• [WHAT THE TASK REQUIRES] Quote verbatim every line from the line containing "Generate a Blender" to the line containing "return (f(r), f(g), f(b), 1.0)", inclusive of both, and no other line.
(begin)
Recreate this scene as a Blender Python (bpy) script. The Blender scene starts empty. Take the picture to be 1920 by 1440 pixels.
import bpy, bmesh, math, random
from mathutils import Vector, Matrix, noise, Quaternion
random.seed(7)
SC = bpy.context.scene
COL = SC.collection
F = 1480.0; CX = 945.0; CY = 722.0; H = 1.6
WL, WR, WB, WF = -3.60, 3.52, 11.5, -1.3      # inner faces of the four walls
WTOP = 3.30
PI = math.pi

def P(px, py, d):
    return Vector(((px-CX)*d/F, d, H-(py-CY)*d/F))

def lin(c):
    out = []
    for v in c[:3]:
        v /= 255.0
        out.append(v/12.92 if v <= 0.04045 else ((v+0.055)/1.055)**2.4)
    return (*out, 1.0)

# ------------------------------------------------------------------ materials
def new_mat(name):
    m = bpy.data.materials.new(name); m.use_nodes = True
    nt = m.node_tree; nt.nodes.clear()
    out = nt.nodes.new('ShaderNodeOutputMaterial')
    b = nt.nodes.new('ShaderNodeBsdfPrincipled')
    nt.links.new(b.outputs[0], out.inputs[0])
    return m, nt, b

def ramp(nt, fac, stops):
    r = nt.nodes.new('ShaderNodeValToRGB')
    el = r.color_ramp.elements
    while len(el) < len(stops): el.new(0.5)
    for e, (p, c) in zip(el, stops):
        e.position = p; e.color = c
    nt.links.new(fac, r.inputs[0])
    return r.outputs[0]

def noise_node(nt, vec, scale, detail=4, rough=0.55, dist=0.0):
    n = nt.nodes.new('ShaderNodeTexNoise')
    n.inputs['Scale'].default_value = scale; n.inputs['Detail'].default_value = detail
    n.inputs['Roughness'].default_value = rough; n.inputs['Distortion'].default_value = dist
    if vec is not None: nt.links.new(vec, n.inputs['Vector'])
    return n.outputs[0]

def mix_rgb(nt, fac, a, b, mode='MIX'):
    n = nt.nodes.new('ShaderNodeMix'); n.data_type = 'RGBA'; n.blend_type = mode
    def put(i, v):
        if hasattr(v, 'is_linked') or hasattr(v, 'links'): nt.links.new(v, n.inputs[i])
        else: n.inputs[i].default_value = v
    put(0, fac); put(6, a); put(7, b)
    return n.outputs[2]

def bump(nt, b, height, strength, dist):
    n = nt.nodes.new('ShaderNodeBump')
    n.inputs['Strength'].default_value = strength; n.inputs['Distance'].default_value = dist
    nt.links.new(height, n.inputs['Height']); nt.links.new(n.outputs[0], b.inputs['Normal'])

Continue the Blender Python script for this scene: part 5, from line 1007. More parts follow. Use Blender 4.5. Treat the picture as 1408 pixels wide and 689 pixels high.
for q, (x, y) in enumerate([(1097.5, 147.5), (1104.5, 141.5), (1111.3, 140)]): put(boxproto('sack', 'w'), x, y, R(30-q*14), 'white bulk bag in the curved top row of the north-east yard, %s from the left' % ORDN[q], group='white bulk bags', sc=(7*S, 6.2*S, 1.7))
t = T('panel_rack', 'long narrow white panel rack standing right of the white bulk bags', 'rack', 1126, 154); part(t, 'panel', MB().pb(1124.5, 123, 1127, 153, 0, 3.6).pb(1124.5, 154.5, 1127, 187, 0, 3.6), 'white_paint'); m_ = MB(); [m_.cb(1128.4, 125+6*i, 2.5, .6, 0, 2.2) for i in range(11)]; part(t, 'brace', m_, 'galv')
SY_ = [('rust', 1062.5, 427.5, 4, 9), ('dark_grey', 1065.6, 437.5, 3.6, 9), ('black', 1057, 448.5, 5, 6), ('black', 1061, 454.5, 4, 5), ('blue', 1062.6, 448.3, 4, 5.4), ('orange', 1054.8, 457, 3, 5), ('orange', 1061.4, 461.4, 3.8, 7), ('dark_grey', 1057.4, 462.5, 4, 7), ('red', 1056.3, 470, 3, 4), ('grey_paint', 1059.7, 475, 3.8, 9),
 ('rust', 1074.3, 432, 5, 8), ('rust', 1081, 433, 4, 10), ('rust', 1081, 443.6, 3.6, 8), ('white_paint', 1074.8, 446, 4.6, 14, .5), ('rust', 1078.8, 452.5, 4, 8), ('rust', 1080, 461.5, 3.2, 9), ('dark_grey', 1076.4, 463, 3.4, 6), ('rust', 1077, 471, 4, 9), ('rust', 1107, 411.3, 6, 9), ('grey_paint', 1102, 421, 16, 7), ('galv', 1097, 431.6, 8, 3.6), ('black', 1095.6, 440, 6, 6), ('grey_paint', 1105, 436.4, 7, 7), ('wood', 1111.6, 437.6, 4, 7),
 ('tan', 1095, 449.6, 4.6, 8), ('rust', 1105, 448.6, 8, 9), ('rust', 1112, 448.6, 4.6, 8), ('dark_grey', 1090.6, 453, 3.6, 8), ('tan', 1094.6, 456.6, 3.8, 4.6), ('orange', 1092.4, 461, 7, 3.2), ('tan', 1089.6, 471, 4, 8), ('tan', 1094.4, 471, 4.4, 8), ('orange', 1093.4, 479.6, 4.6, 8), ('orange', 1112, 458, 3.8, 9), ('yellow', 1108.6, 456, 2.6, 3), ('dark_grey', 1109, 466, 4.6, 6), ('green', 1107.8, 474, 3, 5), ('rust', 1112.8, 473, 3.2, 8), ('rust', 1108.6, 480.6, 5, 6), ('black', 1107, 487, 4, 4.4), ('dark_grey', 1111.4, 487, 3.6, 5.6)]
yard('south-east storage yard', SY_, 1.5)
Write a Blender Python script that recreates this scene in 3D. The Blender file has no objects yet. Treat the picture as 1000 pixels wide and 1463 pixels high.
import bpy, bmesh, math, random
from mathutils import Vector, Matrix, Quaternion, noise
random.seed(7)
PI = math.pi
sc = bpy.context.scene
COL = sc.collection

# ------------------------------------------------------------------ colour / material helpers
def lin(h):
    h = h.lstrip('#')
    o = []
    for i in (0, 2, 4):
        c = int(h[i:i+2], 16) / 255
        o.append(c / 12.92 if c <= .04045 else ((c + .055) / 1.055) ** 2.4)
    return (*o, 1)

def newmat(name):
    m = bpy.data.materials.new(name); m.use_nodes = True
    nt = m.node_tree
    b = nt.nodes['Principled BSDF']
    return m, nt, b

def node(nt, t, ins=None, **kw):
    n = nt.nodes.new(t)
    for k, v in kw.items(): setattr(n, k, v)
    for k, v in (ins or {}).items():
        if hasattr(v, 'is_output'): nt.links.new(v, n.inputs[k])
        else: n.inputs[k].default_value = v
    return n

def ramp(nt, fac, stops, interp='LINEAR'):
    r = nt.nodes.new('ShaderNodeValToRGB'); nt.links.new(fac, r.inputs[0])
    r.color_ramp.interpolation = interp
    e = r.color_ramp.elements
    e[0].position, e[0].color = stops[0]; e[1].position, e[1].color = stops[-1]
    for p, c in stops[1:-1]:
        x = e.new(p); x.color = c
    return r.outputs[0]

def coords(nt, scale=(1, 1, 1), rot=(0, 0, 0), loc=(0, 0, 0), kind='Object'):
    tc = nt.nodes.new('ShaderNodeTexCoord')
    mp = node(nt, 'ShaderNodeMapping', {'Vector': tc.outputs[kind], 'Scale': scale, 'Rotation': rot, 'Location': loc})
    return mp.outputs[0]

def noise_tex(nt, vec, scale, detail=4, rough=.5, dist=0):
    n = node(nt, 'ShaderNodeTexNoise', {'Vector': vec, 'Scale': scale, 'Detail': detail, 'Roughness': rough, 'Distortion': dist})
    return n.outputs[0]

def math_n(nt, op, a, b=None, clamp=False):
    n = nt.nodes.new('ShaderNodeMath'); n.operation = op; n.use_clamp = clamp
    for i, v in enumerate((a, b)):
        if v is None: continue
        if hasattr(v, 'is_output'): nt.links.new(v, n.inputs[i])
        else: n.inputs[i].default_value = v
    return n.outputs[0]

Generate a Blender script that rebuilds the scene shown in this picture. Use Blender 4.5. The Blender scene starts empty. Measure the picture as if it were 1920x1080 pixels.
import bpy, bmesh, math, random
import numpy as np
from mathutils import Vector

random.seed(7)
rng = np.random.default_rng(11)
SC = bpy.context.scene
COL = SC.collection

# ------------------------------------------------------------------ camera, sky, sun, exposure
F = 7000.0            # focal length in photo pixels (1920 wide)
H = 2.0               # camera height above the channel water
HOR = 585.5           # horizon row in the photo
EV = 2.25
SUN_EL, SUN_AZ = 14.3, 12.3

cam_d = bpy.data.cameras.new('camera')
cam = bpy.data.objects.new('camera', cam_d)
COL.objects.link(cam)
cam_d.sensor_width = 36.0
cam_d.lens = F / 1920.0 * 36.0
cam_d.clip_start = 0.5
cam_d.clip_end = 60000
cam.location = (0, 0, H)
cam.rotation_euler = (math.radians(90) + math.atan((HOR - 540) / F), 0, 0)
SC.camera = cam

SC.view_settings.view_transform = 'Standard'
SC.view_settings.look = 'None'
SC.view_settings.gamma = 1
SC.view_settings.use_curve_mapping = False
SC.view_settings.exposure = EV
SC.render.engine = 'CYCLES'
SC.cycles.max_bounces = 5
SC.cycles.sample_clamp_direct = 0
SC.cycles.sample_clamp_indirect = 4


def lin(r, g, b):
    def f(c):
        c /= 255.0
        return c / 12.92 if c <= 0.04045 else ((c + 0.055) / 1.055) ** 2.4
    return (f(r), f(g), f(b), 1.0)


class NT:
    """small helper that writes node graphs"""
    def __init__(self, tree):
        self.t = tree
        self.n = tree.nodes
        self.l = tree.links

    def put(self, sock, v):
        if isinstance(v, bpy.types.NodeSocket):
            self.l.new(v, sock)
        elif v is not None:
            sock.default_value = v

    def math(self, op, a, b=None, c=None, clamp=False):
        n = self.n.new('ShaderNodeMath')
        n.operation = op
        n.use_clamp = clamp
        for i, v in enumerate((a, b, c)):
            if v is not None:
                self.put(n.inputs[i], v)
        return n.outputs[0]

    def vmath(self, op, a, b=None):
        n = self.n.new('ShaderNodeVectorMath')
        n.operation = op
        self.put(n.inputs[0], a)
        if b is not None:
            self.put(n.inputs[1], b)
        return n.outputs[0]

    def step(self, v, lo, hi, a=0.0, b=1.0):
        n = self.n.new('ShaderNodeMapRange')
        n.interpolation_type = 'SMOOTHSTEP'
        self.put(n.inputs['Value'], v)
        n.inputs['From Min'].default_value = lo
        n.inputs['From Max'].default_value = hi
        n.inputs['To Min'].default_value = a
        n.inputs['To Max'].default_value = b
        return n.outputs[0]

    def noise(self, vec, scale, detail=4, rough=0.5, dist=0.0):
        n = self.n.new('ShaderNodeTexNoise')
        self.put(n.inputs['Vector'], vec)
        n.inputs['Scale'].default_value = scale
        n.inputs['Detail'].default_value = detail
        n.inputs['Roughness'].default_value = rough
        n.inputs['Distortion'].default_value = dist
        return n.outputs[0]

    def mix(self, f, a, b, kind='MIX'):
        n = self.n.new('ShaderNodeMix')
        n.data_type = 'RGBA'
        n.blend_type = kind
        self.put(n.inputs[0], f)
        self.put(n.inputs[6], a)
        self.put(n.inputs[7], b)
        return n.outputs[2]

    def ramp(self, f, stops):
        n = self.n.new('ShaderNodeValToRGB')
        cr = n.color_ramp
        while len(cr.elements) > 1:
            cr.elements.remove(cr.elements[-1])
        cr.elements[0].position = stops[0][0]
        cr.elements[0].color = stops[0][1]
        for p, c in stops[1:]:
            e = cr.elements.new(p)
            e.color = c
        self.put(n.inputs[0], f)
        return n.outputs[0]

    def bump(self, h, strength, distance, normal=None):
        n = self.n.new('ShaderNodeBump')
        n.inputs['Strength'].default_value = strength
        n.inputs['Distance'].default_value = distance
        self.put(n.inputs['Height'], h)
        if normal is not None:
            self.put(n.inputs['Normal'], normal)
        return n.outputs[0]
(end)
• [TASK OUTPUT]
Generate a Blender script that rebuilds the scene shown in this picture. Use Blender 4.5. The Blender scene starts empty. Measure the picture as if it were 1920x1080 pixels.
import bpy, bmesh, math, random
import numpy as np
from mathutils import Vector

random.seed(7)
rng = np.random.default_rng(11)
SC = bpy.context.scene
COL = SC.collection

# ------------------------------------------------------------------ camera, sky, sun, exposure
F = 7000.0            # focal length in photo pixels (1920 wide)
H = 2.0               # camera height above the channel water
HOR = 585.5           # horizon row in the photo
EV = 2.25
SUN_EL, SUN_AZ = 14.3, 12.3

cam_d = bpy.data.cameras.new('camera')
cam = bpy.data.objects.new('camera', cam_d)
COL.objects.link(cam)
cam_d.sensor_width = 36.0
cam_d.lens = F / 1920.0 * 36.0
cam_d.clip_start = 0.5
cam_d.clip_end = 60000
cam.location = (0, 0, H)
cam.rotation_euler = (math.radians(90) + math.atan((HOR - 540) / F), 0, 0)
SC.camera = cam

SC.view_settings.view_transform = 'Standard'
SC.view_settings.look = 'None'
SC.view_settings.gamma = 1
SC.view_settings.use_curve_mapping = False
SC.view_settings.exposure = EV
SC.render.engine = 'CYCLES'
SC.cycles.max_bounces = 5
SC.cycles.sample_clamp_direct = 0
SC.cycles.sample_clamp_indirect = 4


def lin(r, g, b):
    def f(c):
        c /= 255.0
        return c / 12.92 if c <= 0.04045 else ((c + 0.055) / 1.055) ** 2.4
    return (f(r), f(g), f(b), 1.0)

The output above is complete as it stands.